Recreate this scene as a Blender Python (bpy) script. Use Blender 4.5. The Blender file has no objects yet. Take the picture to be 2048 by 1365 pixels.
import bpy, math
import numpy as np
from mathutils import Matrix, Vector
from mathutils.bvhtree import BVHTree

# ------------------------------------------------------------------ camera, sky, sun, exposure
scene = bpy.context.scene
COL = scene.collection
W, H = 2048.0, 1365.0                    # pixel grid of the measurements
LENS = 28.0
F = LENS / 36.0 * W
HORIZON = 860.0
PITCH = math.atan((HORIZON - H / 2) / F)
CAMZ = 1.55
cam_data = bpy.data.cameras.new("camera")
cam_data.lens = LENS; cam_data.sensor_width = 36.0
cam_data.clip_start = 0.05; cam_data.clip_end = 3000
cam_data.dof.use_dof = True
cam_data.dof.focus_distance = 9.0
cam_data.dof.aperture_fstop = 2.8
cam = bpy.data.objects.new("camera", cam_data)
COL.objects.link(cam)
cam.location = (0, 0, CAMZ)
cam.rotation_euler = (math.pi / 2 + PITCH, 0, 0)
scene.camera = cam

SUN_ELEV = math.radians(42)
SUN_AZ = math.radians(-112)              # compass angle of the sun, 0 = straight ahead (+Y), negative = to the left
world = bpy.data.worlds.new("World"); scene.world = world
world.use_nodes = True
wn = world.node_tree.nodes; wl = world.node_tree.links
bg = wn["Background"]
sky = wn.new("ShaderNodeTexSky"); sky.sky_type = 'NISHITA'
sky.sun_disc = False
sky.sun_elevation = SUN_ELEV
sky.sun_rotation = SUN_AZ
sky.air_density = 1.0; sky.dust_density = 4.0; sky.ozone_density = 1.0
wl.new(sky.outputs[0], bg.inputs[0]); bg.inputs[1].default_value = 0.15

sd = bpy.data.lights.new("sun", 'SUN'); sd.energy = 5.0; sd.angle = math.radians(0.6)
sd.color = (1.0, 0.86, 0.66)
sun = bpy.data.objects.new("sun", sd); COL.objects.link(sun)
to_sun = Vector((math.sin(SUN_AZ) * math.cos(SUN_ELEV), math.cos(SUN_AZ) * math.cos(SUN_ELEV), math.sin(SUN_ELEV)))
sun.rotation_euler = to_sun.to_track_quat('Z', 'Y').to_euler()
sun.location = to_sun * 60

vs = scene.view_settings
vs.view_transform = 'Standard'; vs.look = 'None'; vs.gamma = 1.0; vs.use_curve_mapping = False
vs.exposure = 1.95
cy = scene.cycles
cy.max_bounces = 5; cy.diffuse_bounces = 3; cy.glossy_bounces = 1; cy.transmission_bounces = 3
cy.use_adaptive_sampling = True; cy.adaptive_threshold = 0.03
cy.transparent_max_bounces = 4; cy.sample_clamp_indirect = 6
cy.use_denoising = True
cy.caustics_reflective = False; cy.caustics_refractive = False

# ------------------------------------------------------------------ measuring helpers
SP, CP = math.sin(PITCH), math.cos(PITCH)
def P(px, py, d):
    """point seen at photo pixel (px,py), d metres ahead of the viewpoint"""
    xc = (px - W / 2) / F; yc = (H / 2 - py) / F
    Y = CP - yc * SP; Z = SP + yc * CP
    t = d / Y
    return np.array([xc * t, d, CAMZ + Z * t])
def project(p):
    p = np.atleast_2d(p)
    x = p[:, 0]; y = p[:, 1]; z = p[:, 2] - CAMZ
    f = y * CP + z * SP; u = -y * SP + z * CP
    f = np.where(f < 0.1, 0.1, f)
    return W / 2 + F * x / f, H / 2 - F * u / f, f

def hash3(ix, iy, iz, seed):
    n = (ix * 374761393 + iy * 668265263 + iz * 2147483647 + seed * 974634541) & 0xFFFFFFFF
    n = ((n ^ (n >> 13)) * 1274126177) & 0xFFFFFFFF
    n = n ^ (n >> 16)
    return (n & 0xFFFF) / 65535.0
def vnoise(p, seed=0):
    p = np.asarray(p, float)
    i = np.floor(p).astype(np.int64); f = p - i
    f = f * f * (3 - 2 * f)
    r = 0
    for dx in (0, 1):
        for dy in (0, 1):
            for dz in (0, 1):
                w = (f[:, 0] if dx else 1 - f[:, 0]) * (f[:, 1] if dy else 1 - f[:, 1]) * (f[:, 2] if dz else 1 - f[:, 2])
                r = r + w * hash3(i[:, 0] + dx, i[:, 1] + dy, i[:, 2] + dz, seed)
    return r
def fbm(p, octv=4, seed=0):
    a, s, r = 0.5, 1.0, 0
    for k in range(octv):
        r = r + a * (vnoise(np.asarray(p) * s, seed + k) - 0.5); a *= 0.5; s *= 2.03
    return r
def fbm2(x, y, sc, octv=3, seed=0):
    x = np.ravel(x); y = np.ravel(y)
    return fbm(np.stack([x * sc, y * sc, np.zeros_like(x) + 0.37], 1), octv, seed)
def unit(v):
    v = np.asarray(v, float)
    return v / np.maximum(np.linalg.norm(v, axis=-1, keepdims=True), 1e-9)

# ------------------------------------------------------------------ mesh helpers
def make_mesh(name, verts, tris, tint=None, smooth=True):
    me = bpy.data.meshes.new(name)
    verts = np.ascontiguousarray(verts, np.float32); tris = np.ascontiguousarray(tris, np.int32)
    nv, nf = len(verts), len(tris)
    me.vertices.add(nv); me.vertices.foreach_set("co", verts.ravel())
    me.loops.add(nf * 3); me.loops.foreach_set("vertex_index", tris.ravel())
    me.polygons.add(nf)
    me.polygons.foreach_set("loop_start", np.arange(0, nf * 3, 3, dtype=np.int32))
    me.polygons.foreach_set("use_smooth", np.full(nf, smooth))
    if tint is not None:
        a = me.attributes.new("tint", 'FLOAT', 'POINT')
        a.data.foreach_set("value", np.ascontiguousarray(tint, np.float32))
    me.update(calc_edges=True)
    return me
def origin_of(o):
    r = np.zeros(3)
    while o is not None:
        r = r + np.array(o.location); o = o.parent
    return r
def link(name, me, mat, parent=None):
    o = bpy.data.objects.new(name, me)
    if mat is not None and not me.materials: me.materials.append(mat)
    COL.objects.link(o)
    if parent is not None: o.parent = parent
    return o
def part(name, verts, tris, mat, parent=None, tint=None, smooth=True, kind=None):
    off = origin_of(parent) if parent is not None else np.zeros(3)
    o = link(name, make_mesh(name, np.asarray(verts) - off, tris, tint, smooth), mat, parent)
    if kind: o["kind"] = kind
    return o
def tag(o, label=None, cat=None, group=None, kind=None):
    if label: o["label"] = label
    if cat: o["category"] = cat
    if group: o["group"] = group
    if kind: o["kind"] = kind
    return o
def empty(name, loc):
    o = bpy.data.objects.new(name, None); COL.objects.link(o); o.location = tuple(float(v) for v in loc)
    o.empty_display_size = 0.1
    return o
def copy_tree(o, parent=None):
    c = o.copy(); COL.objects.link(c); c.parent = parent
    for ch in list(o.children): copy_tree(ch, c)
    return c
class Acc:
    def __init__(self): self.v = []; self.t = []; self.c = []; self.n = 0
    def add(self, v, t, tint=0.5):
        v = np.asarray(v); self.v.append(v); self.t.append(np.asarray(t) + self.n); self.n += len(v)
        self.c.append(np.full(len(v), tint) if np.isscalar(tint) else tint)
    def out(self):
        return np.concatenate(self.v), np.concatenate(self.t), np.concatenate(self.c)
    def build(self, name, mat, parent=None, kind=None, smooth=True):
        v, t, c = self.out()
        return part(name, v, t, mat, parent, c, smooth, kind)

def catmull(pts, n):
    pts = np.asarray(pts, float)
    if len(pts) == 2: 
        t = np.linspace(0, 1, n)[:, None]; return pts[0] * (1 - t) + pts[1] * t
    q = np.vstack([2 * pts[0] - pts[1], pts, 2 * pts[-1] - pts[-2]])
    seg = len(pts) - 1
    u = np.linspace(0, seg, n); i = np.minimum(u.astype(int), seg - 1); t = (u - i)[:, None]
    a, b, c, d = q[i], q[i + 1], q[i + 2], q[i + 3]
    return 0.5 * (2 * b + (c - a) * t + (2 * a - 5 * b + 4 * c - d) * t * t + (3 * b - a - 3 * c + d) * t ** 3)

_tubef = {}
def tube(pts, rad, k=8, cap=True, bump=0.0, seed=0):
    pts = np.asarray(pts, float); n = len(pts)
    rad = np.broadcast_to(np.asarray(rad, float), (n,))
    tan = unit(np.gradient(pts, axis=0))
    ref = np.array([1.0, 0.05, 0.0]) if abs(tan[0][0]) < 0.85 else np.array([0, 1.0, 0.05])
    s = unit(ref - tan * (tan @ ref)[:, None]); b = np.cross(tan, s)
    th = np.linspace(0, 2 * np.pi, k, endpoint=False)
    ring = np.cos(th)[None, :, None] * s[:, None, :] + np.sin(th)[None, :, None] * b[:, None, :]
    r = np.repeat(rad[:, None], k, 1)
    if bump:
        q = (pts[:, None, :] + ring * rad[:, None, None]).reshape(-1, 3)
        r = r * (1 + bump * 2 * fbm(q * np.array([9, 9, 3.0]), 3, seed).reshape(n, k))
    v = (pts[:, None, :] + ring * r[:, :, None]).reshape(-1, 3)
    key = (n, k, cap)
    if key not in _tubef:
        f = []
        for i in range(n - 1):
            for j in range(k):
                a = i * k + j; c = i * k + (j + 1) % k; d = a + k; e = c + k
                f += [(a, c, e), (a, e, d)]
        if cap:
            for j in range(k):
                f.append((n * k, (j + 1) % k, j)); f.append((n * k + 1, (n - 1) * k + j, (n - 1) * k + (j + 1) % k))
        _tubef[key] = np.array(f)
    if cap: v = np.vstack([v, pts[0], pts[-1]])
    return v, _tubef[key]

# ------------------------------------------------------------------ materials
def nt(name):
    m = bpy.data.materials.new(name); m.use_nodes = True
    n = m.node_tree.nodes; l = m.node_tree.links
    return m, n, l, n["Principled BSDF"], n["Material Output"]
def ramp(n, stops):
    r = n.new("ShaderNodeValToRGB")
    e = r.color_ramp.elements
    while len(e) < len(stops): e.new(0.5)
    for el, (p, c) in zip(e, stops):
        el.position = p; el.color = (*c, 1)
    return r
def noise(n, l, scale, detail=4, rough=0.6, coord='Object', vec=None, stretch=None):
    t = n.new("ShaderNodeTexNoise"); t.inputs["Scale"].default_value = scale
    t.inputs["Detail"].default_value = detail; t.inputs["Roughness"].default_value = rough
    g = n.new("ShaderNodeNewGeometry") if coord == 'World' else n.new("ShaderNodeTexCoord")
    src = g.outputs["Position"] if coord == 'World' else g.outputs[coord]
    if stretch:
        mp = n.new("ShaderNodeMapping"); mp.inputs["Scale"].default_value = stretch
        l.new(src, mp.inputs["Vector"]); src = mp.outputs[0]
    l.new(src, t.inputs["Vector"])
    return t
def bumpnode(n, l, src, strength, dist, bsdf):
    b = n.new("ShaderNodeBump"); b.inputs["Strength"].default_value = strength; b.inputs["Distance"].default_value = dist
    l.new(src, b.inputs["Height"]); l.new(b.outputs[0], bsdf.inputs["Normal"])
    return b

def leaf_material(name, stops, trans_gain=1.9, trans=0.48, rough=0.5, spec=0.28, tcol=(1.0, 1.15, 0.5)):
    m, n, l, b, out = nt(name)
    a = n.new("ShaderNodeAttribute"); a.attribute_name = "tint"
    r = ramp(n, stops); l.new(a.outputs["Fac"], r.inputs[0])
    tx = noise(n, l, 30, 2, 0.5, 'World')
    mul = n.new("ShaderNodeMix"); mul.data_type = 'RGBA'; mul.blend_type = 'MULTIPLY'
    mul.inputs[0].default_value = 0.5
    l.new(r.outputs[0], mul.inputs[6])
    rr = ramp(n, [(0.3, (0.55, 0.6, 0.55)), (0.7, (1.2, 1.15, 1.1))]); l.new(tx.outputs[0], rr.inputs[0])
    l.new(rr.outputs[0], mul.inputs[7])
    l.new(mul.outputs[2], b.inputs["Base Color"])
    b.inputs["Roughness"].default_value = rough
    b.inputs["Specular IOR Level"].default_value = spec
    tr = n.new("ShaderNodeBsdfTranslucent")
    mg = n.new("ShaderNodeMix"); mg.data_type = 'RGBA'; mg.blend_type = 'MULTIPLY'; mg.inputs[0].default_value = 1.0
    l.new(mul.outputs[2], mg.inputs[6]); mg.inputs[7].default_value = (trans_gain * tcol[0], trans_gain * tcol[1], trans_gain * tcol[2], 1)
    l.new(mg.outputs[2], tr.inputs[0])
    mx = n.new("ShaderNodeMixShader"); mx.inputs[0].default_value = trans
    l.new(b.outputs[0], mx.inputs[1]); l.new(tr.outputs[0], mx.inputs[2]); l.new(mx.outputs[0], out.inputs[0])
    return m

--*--

Verbatim output is expected for the lines from the start of the data to the line in which "from mathutils.bvhtree import BVHTree" appears, both included.

**Result**
Recreate this scene as a Blender Python (bpy) script. Use Blender 4.5. The Blender file has no objects yet. Take the picture to be 2048 by 1365 pixels.
import bpy, math
import numpy as np
from mathutils import Matrix, Vector
from mathutils.bvhtree import BVHTree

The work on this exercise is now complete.